Yes, Mohamad. So honestly, if you look at the construction activities in the whole UAE, especially also in Ras Al Khaimah, we have the output we supplied, and that's why you can see this jump. And yes, it will continue. We have a lot of projects which the ceramics sanitaryware faucets comes in the later stage. So that's why the outlook in the UAE is looking good, yes.

Mohamad Haidar

Analysts
#17

Excellent. And just as a rough estimate, what's the split between like developers-driven projects versus retail in the UAE today?

Abdallah Massaad

Executives
#18

PK, you have the number, but honestly, the project is the main. So we sell to 3 network. One is projects, wholesale and retail. PK, you have the split, I believe you have...

Pramod Chand

Executives
#19

Yes I have got it. As far as UAE sales is concerned, the project sales are approximately 60%. The distributor sale is around 22% and the retail sale is 18%.

Operator

Operator
#20

Our next question comes from Wei Chow from AlRayan Investment asking any guidance on margins in the second half 2025 and 2026?

Pramod Chand

Executives
#21

See, as a principle, we don't give any guidance for the future. But tiles, it is expected that the margins will remain the same. Sanitaryware and faucet, the margins may slightly increase.
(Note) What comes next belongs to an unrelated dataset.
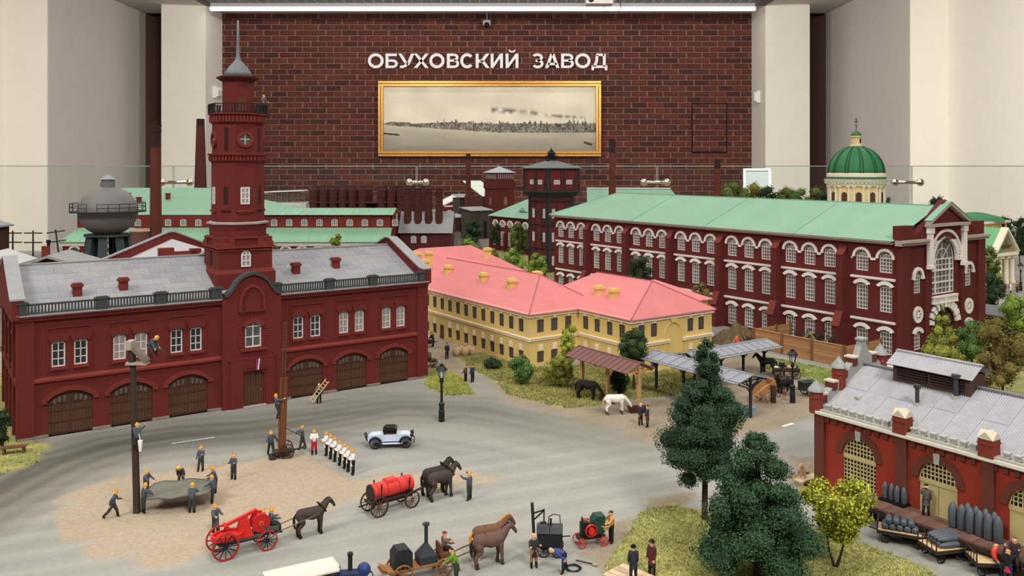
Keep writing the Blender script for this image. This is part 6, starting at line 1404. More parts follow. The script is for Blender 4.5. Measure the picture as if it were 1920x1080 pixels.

That is -- yes.

Operator

Operator
#22

[Operator Instructions] We currently have no further questions. So that concludes the Q&A session. I will now hand back over to Mohamad for any closing remarks.

Mohamad Haidar

Analysts
#23

Thank you, Ezra, Abdallah, PK. Congratulations again for a solid strong Q2 set of numbers, and we look forward to have you with us next quarter. Thank you, everyone, for joining.

Pramod Chand

Executives
#24

Thank you.

Abdallah Massaad

Executives
#25

Thank you, everyone. Thank you, Mohamad.

Operator

Operator
#26

Thank you very much, Mohamad, and thank you to all the speakers on today's line. That concludes today's conference call. You may now disconnect your lines.